This term, I'm actually supposed to being taking a course which entails me to read and think about research articles in the teaching of mathematics. So to help me stay on track I'll use Fridays to read and comment articles.
First out:
Relationship between student and instructional factors and algebra achievement of students in the USA and Japan: an analysis of TIMSS 2003 data.
J. Daniel House and James A. Telese. (2008)
In this study, House and Telese aim to discover whether different student factors (such as self-confidence and interest in mathematics) and instructional factors (such as group work or alone work) correlate with achievement in the US and Japan.
To do this, the researchers used data from the 13 year-olds who participated in the TIMSS 2003 study, and carried out a statistical analysis of student responses and their subsequent test scores.
Results indicate that there are several differences in which factors are influential in Japan and the US.
In Japan, but not in the US, liking mathematics was found to be positively correlated with achievement. Also in Japan, but not in the US, spending class time doing mathematical computations without the calculator had a strong correlation with achievement - whereas the opposite relationship was found in the US.
Some similarities emerged as well. In both countries, students who made negative comparisons of themselves compared to other students tended to score lower. In terms of instructional strategies the results were more
surprising: in both countries cooperative learning was significantly negatively associated with achievement. This is against a background of other studies which have shown mixed and inconsistent results of cooperative learning.
Homework was positively associated with achievement - which is a kind of "duh" result - but working with "everyday applications of math" in class showed negative correlation with achievement.

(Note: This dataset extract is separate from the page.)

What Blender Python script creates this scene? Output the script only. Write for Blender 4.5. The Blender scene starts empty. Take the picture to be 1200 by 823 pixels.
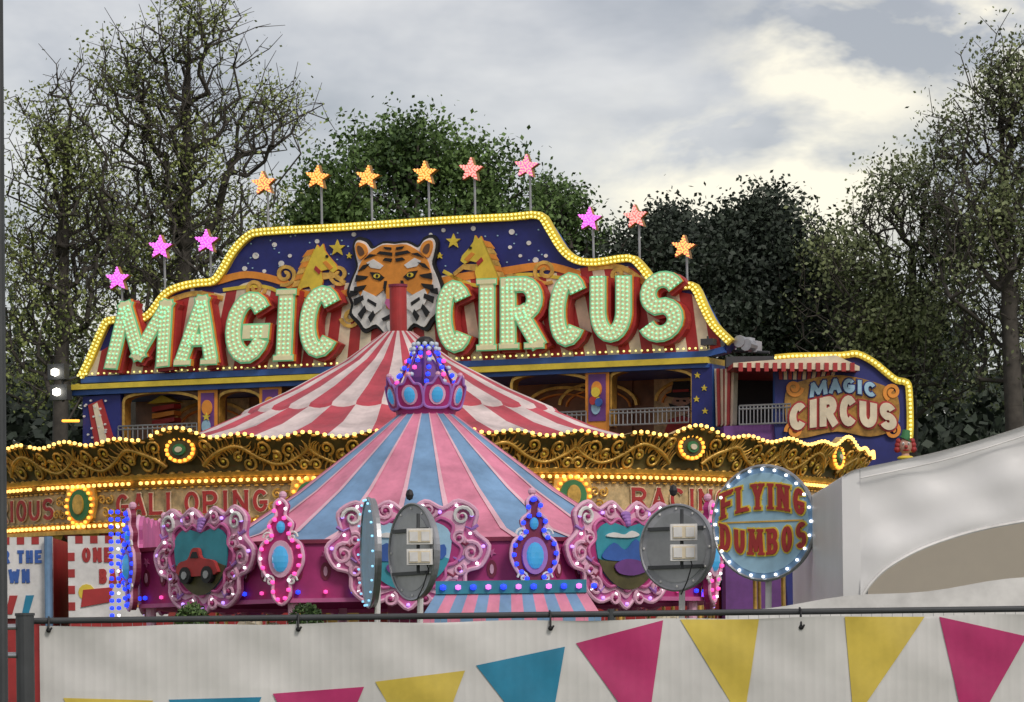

Comments: It's not really clear to what extent we can infer causation and not just correlation. With attitudes, it's probably the chicken and the egg problem, but maybe that's what's happening in instructional strategies as well - with teachers lowering expectations and changing instruction strategies with weaker students.
Also, this article does not take into account the differences in weaker and stronger students in terms of what they need to develop skill and understanding. Maybe it's better for stronger students to work alone, but weaker, especially unmotivated students, need more group work?
In any case, these results offer reason to suspect that the current trends in collaborative learning need to be carefully evaluated. I suspect that what we are seeing is that many of the strategies modern teacher training encourages have the consequence of temporarily (in class) lowering the standards for student achievement. Instead of demonstrating understanding one by one - students are encouraged to cooperate, thereby masking their lack of understanding from both themselves and their instructor. On exams, when individual work is required, the students suddenly find themselves unable to solve the things they could do in class.
At a guess (what do you think?) doing a lot of collaborative group work is correlated with being in a class with some seriously low-skilled or disaffected students. If the teacher knows that the result of asking the students to work on problems alone is that some children will do nothing, she won't choose that strategy. Maybe she lectures - also correlated with low scores - or maybe she uses group work in the hope that this will help the low-achieving students to catch up. Members of the class have a low TIMSS average not because of what the teacher did but because of the reason she did it. I guess the "everday applications of maths" correlation is for the same reason - you're more likely to bend over backwards to find such applications if your students are struggling.
ReplyDeleteI do think group work, valuable though it is, can be overused. It looks good because you don't have whole groups making no progress, but the difference between real synergy where everyone's learning and a group where some members are not successfully contributing is hard to spot and harder to fix.
Perdita, that's exactly what I mean by "infer causation and not just correlation". But it does make me wonder whether the "cooperate with a classmate on this investigation"-activities I do in class are as beneficial as I like to think.